Collected material

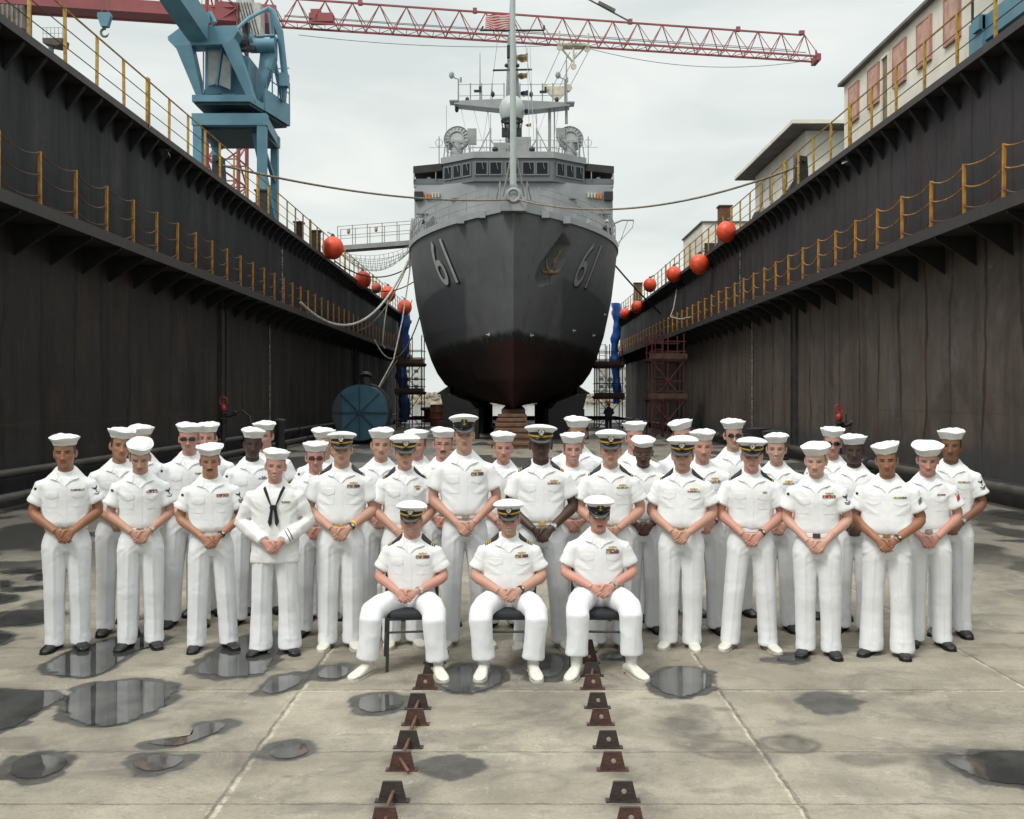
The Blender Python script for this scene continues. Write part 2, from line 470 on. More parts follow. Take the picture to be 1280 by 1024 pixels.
DIRT = [(850,905,30,14,.7),(880,930,40,16,.65),(940,940,50,14,.55),(985,930,38,11,.75),(868,890,26,10,.6),(560,925,60,14,.28),(690,868,52,13,.34),(705,890,36,12,.3),
        (740,905,60,10,.22),(625,990,60,18,.25),(850,960,90,22,.24),(1180,900,90,26,.42),(1215,950,80,22,.6),(1090,948,60,10,.62),(300,960,50,14,.33),(430,830,60,18,.38),
        (520,900,26,14,.55),(505,950,30,18,.52),(770,900,34,16,.45),(775,960,40,18,.48),(500,1005,46,22,.55),(790,1005,48,20,.5),(120,930,70,22,.25),(60,1000,120,26,.22),
        (250,900,80,20,.22),(1000,800,120,12,.3),(1100,850,110,10,.3),(1190,840,60,10,.32),(940,875,70,10,.26),(700,1000,40,10,.18),(1060,985,80,20,.22)]

def hull2d(poly, n=6, seed=0):
    """Catmull-Rom outline of a puddle, softly irregular"""
    out = []; k = len(poly); rr = random.Random(seed)
    for i in range(k):
        p0, p1, p2, p3 = (Vector(poly[(i + j - 1) % k]) for j in range(4))
        for s_ in range(n):
            t = s_ / n
            q = 0.5 * ((2*p1) + (p2-p0)*t + (2*p0-5*p1+4*p2-p3)*t*t + (3*p1-p0-3*p2+p3)*t*t*t)
            out.append(q)
    return out
PW = []   # world outlines
for i, (poly, w) in enumerate(PUD):
    wp = [G(x, y).to_2d() for x, y in poly]
    PW.append((np.array([(q.x, q.y) for q in hull2d(wp, 6, i)]), w))

def poly_dist(px, py, poly):
    """signed distance (negative inside) of points to polygon"""
    d = np.full(px.shape, 1e9); ins = np.zeros(px.shape, bool)
    n = len(poly)
    for i in range(n):
        ax, ay = poly[i]; bx, by = poly[(i + 1) % n]
        ex, ey = bx - ax, by - ay; l2 = ex * ex + ey * ey + 1e-12
        t = np.clip(((px - ax) * ex + (py - ay) * ey) / l2, 0, 1)
        d = np.minimum(d, (px - ax - t * ex) ** 2 + (py - ay - t * ey) ** 2)
        c = ((ay > py) != (by > py)) & (px < (bx - ax) * (py - ay) / (by - ay + 1e-12) + ax)
        ins ^= c
    return np.sqrt(d) * np.where(ins, -1, 1)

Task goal
Exactly as written, return every line of the listing, but not the pictures.

Worked answer
The Blender Python script for this scene continues. Write part 2, from line 470 on. More parts follow. Take the picture to be 1280 by 1024 pixels.
DIRT = [(850,905,30,14,.7),(880,930,40,16,.65),(940,940,50,14,.55),(985,930,38,11,.75),(868,890,26,10,.6),(560,925,60,14,.28),(690,868,52,13,.34),(705,890,36,12,.3),
        (740,905,60,10,.22),(625,990,60,18,.25),(850,960,90,22,.24),(1180,900,90,26,.42),(1215,950,80,22,.6),(1090,948,60,10,.62),(300,960,50,14,.33),(430,830,60,18,.38),
        (520,900,26,14,.55),(505,950,30,18,.52),(770,900,34,16,.45),(775,960,40,18,.48),(500,1005,46,22,.55),(790,1005,48,20,.5),(120,930,70,22,.25),(60,1000,120,26,.22),
        (250,900,80,20,.22),(1000,800,120,12,.3),(1100,850,110,10,.3),(1190,840,60,10,.32),(940,875,70,10,.26),(700,1000,40,10,.18),(1060,985,80,20,.22)]

def hull2d(poly, n=6, seed=0):
    """Catmull-Rom outline of a puddle, softly irregular"""
    out = []; k = len(poly); rr = random.Random(seed)
    for i in range(k):
        p0, p1, p2, p3 = (Vector(poly[(i + j - 1) % k]) for j in range(4))
        for s_ in range(n):
            t = s_ / n
            q = 0.5 * ((2*p1) + (p2-p0)*t + (2*p0-5*p1+4*p2-p3)*t*t + (3*p1-p0-3*p2+p3)*t*t*t)
            out.append(q)
    return out
PW = []   # world outlines
for i, (poly, w) in enumerate(PUD):
    wp = [G(x, y).to_2d() for x, y in poly]
    PW.append((np.array([(q.x, q.y) for q in hull2d(wp, 6, i)]), w))

def poly_dist(px, py, poly):
    """signed distance (negative inside) of points to polygon"""
    d = np.full(px.shape, 1e9); ins = np.zeros(px.shape, bool)
    n = len(poly)
    for i in range(n):
        ax, ay = poly[i]; bx, by = poly[(i + 1) % n]
        ex, ey = bx - ax, by - ay; l2 = ex * ex + ey * ey + 1e-12
        t = np.clip(((px - ax) * ex + (py - ay) * ey) / l2, 0, 1)
        d = np.minimum(d, (px - ax - t * ex) ** 2 + (py - ay - t * ey) ** 2)
        c = ((ay > py) != (by > py)) & (px < (bx - ax) * (py - ay) / (by - ay + 1e-12) + ax)
        ins ^= c
    return np.sqrt(d) * np.where(ins, -1, 1)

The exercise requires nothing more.